● EXERCISE AIM: Begin with the first line and repeat exactly through the line containing "dirt=(.11, .10, .075), dirt_amt=.5, ds=6)"; leave every image out.

● INFORMATION PROVIDED:
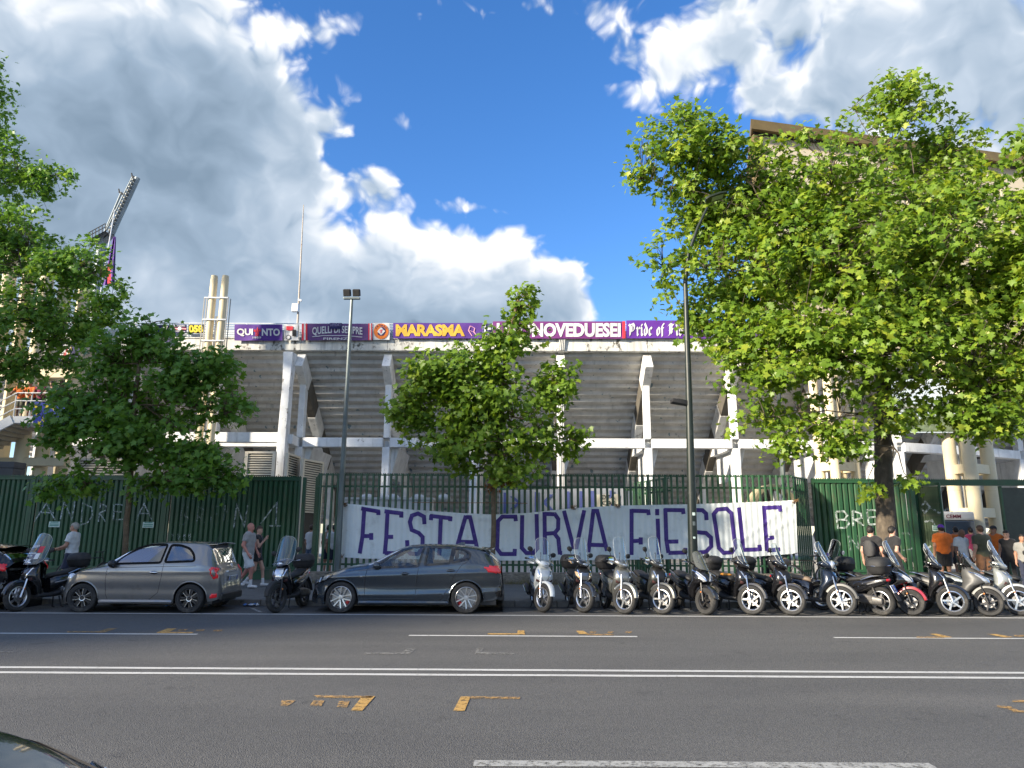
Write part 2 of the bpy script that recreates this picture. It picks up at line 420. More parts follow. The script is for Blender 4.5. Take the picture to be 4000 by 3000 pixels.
KERB = pm('kerb_stone', (.15, .145, .135), .8, var=.3, vs=6, bump=.5, bs=40, dirt=(.06, .06, .055), dirt_amt=.45, ds=3)
PLAZA = pm('plaza_paving', (.34, .335, .325), .85, var=.15, vs=1.5, bump=.3, bs=50)
STONE = pm('rough_wall_stone', (.27, .235, .19), .9, var=.4, vs=9, bump=1.4, bs=22, dirt=(.11, .10, .075), dirt_amt=.5, ds=6)

# ------------------------------------------------------------------ ground
def sheet(name, x0, x1, y0, y1, z, m, kind='structure', parent=None):
    mb = MB(); mb.add([(x0, y0, z), (x1, y0, z), (x1, y1, z), (x0, y1, z)], [(0, 1, 2, 3)])
    o = mb.build(name, m, parent, smooth=False)
    if kind and not parent: tag(o, kind=kind)
    return o
KERB_Y, FENCE_Y, RECESS_Y, SW = 17.45, 23.4, 24.6, 0.13
ground = sheet('ground', -900, 900, -900, 900, -.35, pm('far_ground', (.16, .155, .14), .9, var=.3, vs=.05))
road = sheet('road', -150, 150, -4.2, KERB_Y, 0, ASPH)
mb = MB()
mb.bx(-150, 150, KERB_Y+.18, 26.5, -.3, SW)
pavement = tag(mb.build('pavement', PAVE, smooth=False), kind='structure')
plaza = tag(MB().bx(-150, 150, 26.5, 75, -.3, SW-.004).build('plaza', PLAZA, smooth=False), kind='structure')
near_pave = tag(MB().bx(-150, 150, -10, -4.2, -.3, SW).build('near_pavement', PAVE, smooth=False), kind='structure')
x = -19.0; kerb_me = [None]*3
for i in range(3):
    kerb_me[i] = MB().bx(0, .985, 0, .178, -.2, SW+.012-i*.006).mesh('kerb_stone', KERB, smooth=False)
i = 0
while x < 20:
    o = link('kerb_stone', kerb_me[i % 3], pavement, loc=(x, KERB_Y-(i % 2)*.006, 0)); b = o.modifiers.new('bevel', 'BEVEL'); b.width = .018; b.segments = 2
    x += 1.0; i += 1
sheet('asphalt_seam', -150, 150, KERB_Y-.32, KERB_Y-.004, .004, pm('gutter_asphalt', (.052, .052, .052), .85, var=.35, vs=8, bump=.4, bs=120), parent=road)
# painted lines, each a worn sheet with a slightly uneven edge
def marking(name, pts, m, z=.005):
    mb = MB(); mb.add([(p.x, p.y, z) for p in pts], [tuple(range(len(pts)))]); return mb.build(name, m, road, smooth=False)
def line_y(x0, x1, y, w, m, z=.005):
    n = max(2, int((x1-x0)/.5)); vs = []; fs = []; mb = MB()
    for i in range(n+1):
        x = x0+(x1-x0)*i/n; j = random.uniform(-.006, .006)
        vs += [(x, y-w/2+j, z), (x, y+w/2+j*.6, z)]
        if i: fs.append((2*i-2, 2*i, 2*i+1, 2*i-1))
    mb.add(vs, fs); return mb.build('line_marking', m, road, smooth=False)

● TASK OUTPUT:
Write part 2 of the bpy script that recreates this picture. It picks up at line 420. More parts follow. The script is for Blender 4.5. Take the picture to be 4000 by 3000 pixels.
KERB = pm('kerb_stone', (.15, .145, .135), .8, var=.3, vs=6, bump=.5, bs=40, dirt=(.06, .06, .055), dirt_amt=.45, ds=3)
PLAZA = pm('plaza_paving', (.34, .335, .325), .85, var=.15, vs=1.5, bump=.3, bs=50)
STONE = pm('rough_wall_stone', (.27, .235, .19), .9, var=.4, vs=9, bump=1.4, bs=22, dirt=(.11, .10, .075), dirt_amt=.5, ds=6)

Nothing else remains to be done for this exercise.